[GOAL] Write every line of the material out exactly as shown.
:::::
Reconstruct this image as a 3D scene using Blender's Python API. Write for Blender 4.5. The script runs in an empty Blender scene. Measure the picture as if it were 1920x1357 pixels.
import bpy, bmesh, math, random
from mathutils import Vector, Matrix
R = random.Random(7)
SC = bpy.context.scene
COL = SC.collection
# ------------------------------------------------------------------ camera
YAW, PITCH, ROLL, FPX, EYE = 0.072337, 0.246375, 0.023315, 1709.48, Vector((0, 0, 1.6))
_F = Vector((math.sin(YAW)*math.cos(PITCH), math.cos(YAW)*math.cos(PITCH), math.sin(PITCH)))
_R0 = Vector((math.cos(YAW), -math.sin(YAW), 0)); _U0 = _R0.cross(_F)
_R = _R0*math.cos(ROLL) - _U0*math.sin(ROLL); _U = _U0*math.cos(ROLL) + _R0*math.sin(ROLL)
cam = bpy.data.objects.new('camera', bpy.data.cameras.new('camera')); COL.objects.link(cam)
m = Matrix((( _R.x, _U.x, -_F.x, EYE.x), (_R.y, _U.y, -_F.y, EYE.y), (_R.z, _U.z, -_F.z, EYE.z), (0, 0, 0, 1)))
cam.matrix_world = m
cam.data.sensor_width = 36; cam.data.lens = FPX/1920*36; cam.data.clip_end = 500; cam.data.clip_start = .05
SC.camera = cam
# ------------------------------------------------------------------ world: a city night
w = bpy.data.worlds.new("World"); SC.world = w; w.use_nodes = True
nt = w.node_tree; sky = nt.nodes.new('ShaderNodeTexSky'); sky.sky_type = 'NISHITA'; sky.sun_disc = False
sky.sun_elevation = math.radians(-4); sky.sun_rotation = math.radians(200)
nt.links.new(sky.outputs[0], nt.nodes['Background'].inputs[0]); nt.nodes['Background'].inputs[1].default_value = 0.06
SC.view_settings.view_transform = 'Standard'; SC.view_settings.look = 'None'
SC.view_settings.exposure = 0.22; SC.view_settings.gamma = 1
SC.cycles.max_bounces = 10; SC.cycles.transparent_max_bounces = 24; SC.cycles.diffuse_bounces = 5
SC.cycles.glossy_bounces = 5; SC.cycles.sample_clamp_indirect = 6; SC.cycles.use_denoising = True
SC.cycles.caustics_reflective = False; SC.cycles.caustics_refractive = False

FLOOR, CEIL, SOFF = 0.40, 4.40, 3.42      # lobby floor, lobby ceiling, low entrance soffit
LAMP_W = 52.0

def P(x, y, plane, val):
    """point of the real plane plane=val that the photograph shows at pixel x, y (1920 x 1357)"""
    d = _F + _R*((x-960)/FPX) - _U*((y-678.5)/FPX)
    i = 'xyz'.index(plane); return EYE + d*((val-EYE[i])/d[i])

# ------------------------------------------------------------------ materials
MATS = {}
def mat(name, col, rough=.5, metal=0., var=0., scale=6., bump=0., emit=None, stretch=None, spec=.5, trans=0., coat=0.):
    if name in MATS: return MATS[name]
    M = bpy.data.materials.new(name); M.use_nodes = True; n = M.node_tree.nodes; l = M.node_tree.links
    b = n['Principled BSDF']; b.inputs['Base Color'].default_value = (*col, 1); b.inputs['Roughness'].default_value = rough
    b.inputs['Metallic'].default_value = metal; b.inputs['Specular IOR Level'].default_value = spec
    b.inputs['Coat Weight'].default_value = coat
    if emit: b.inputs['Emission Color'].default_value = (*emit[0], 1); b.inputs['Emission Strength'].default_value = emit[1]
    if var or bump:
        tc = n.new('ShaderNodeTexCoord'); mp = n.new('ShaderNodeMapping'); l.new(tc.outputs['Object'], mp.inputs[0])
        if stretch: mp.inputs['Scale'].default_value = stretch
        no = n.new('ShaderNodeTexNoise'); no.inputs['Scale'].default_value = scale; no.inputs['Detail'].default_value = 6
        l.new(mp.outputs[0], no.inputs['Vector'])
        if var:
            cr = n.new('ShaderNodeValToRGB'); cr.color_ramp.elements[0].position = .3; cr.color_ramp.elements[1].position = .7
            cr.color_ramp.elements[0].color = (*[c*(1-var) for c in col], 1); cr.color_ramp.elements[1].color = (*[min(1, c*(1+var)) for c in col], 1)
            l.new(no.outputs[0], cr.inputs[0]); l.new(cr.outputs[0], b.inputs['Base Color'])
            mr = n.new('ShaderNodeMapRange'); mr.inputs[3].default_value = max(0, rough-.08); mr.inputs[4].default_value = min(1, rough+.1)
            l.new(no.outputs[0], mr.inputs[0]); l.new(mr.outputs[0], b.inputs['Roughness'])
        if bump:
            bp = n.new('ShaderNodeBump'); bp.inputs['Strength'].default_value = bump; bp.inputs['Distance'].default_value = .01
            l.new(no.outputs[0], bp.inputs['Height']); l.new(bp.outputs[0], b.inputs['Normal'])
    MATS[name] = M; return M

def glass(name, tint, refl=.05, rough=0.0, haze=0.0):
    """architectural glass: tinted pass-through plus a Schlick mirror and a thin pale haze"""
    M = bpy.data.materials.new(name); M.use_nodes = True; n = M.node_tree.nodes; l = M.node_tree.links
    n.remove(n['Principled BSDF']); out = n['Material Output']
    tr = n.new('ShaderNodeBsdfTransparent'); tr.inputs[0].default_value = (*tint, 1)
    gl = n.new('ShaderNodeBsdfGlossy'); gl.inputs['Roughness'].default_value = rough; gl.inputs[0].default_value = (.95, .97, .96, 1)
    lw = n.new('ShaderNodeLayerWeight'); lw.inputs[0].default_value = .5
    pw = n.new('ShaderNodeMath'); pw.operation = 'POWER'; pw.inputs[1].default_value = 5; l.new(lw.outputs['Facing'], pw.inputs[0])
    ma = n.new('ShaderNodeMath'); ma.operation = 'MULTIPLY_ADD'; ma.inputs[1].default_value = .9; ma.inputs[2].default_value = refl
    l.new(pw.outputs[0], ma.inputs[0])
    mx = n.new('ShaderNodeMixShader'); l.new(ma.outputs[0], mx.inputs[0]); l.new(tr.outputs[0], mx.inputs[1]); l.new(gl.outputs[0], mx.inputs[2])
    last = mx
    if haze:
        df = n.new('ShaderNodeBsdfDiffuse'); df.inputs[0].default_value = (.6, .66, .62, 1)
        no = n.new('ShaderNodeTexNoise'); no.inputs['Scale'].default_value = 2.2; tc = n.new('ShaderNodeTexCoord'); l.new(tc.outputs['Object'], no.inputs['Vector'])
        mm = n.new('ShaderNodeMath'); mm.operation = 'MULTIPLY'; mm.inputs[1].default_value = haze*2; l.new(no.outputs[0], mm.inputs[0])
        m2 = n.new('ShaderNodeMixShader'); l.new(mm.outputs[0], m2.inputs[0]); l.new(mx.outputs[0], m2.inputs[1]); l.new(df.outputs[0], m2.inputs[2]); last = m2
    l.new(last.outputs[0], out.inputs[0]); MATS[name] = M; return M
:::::
[ANSWER FOR THE TASK]
Reconstruct this image as a 3D scene using Blender's Python API. Write for Blender 4.5. The script runs in an empty Blender scene. Measure the picture as if it were 1920x1357 pixels.
import bpy, bmesh, math, random
from mathutils import Vector, Matrix
R = random.Random(7)
SC = bpy.context.scene
COL = SC.collection
# ------------------------------------------------------------------ camera
YAW, PITCH, ROLL, FPX, EYE = 0.072337, 0.246375, 0.023315, 1709.48, Vector((0, 0, 1.6))
_F = Vector((math.sin(YAW)*math.cos(PITCH), math.cos(YAW)*math.cos(PITCH), math.sin(PITCH)))
_R0 = Vector((math.cos(YAW), -math.sin(YAW), 0)); _U0 = _R0.cross(_F)
_R = _R0*math.cos(ROLL) - _U0*math.sin(ROLL); _U = _U0*math.cos(ROLL) + _R0*math.sin(ROLL)
cam = bpy.data.objects.new('camera', bpy.data.cameras.new('camera')); COL.objects.link(cam)
m = Matrix((( _R.x, _U.x, -_F.x, EYE.x), (_R.y, _U.y, -_F.y, EYE.y), (_R.z, _U.z, -_F.z, EYE.z), (0, 0, 0, 1)))
cam.matrix_world = m
cam.data.sensor_width = 36; cam.data.lens = FPX/1920*36; cam.data.clip_end = 500; cam.data.clip_start = .05
SC.camera = cam
# ------------------------------------------------------------------ world: a city night
w = bpy.data.worlds.new("World"); SC.world = w; w.use_nodes = True
nt = w.node_tree; sky = nt.nodes.new('ShaderNodeTexSky'); sky.sky_type = 'NISHITA'; sky.sun_disc = False
sky.sun_elevation = math.radians(-4); sky.sun_rotation = math.radians(200)
nt.links.new(sky.outputs[0], nt.nodes['Background'].inputs[0]); nt.nodes['Background'].inputs[1].default_value = 0.06
SC.view_settings.view_transform = 'Standard'; SC.view_settings.look = 'None'
SC.view_settings.exposure = 0.22; SC.view_settings.gamma = 1
SC.cycles.max_bounces = 10; SC.cycles.transparent_max_bounces = 24; SC.cycles.diffuse_bounces = 5
SC.cycles.glossy_bounces = 5; SC.cycles.sample_clamp_indirect = 6; SC.cycles.use_denoising = True
SC.cycles.caustics_reflective = False; SC.cycles.caustics_refractive = False

FLOOR, CEIL, SOFF = 0.40, 4.40, 3.42      # lobby floor, lobby ceiling, low entrance soffit
LAMP_W = 52.0

def P(x, y, plane, val):
    """point of the real plane plane=val that the photograph shows at pixel x, y (1920 x 1357)"""
    d = _F + _R*((x-960)/FPX) - _U*((y-678.5)/FPX)
    i = 'xyz'.index(plane); return EYE + d*((val-EYE[i])/d[i])

# ------------------------------------------------------------------ materials
MATS = {}
def mat(name, col, rough=.5, metal=0., var=0., scale=6., bump=0., emit=None, stretch=None, spec=.5, trans=0., coat=0.):
    if name in MATS: return MATS[name]
    M = bpy.data.materials.new(name); M.use_nodes = True; n = M.node_tree.nodes; l = M.node_tree.links
    b = n['Principled BSDF']; b.inputs['Base Color'].default_value = (*col, 1); b.inputs['Roughness'].default_value = rough
    b.inputs['Metallic'].default_value = metal; b.inputs['Specular IOR Level'].default_value = spec
    b.inputs['Coat Weight'].default_value = coat
    if emit: b.inputs['Emission Color'].default_value = (*emit[0], 1); b.inputs['Emission Strength'].default_value = emit[1]
    if var or bump:
        tc = n.new('ShaderNodeTexCoord'); mp = n.new('ShaderNodeMapping'); l.new(tc.outputs['Object'], mp.inputs[0])
        if stretch: mp.inputs['Scale'].default_value = stretch
        no = n.new('ShaderNodeTexNoise'); no.inputs['Scale'].default_value = scale; no.inputs['Detail'].default_value = 6
        l.new(mp.outputs[0], no.inputs['Vector'])
        if var:
            cr = n.new('ShaderNodeValToRGB'); cr.color_ramp.elements[0].position = .3; cr.color_ramp.elements[1].position = .7
            cr.color_ramp.elements[0].color = (*[c*(1-var) for c in col], 1); cr.color_ramp.elements[1].color = (*[min(1, c*(1+var)) for c in col], 1)
            l.new(no.outputs[0], cr.inputs[0]); l.new(cr.outputs[0], b.inputs['Base Color'])
            mr = n.new('ShaderNodeMapRange'); mr.inputs[3].default_value = max(0, rough-.08); mr.inputs[4].default_value = min(1, rough+.1)
            l.new(no.outputs[0], mr.inputs[0]); l.new(mr.outputs[0], b.inputs['Roughness'])
        if bump:
            bp = n.new('ShaderNodeBump'); bp.inputs['Strength'].default_value = bump; bp.inputs['Distance'].default_value = .01
            l.new(no.outputs[0], bp.inputs['Height']); l.new(bp.outputs[0], b.inputs['Normal'])
    MATS[name] = M; return M

def glass(name, tint, refl=.05, rough=0.0, haze=0.0):
    """architectural glass: tinted pass-through plus a Schlick mirror and a thin pale haze"""
    M = bpy.data.materials.new(name); M.use_nodes = True; n = M.node_tree.nodes; l = M.node_tree.links
    n.remove(n['Principled BSDF']); out = n['Material Output']
    tr = n.new('ShaderNodeBsdfTransparent'); tr.inputs[0].default_value = (*tint, 1)
    gl = n.new('ShaderNodeBsdfGlossy'); gl.inputs['Roughness'].default_value = rough; gl.inputs[0].default_value = (.95, .97, .96, 1)
    lw = n.new('ShaderNodeLayerWeight'); lw.inputs[0].default_value = .5
    pw = n.new('ShaderNodeMath'); pw.operation = 'POWER'; pw.inputs[1].default_value = 5; l.new(lw.outputs['Facing'], pw.inputs[0])
    ma = n.new('ShaderNodeMath'); ma.operation = 'MULTIPLY_ADD'; ma.inputs[1].default_value = .9; ma.inputs[2].default_value = refl
    l.new(pw.outputs[0], ma.inputs[0])
    mx = n.new('ShaderNodeMixShader'); l.new(ma.outputs[0], mx.inputs[0]); l.new(tr.outputs[0], mx.inputs[1]); l.new(gl.outputs[0], mx.inputs[2])
    last = mx
    if haze:
        df = n.new('ShaderNodeBsdfDiffuse'); df.inputs[0].default_value = (.6, .66, .62, 1)
        no = n.new('ShaderNodeTexNoise'); no.inputs['Scale'].default_value = 2.2; tc = n.new('ShaderNodeTexCoord'); l.new(tc.outputs['Object'], no.inputs['Vector'])
        mm = n.new('ShaderNodeMath'); mm.operation = 'MULTIPLY'; mm.inputs[1].default_value = haze*2; l.new(no.outputs[0], mm.inputs[0])
        m2 = n.new('ShaderNodeMixShader'); l.new(mm.outputs[0], m2.inputs[0]); l.new(mx.outputs[0], m2.inputs[1]); l.new(df.outputs[0], m2.inputs[2]); last = m2
    l.new(last.outputs[0], out.inputs[0]); MATS[name] = M; return M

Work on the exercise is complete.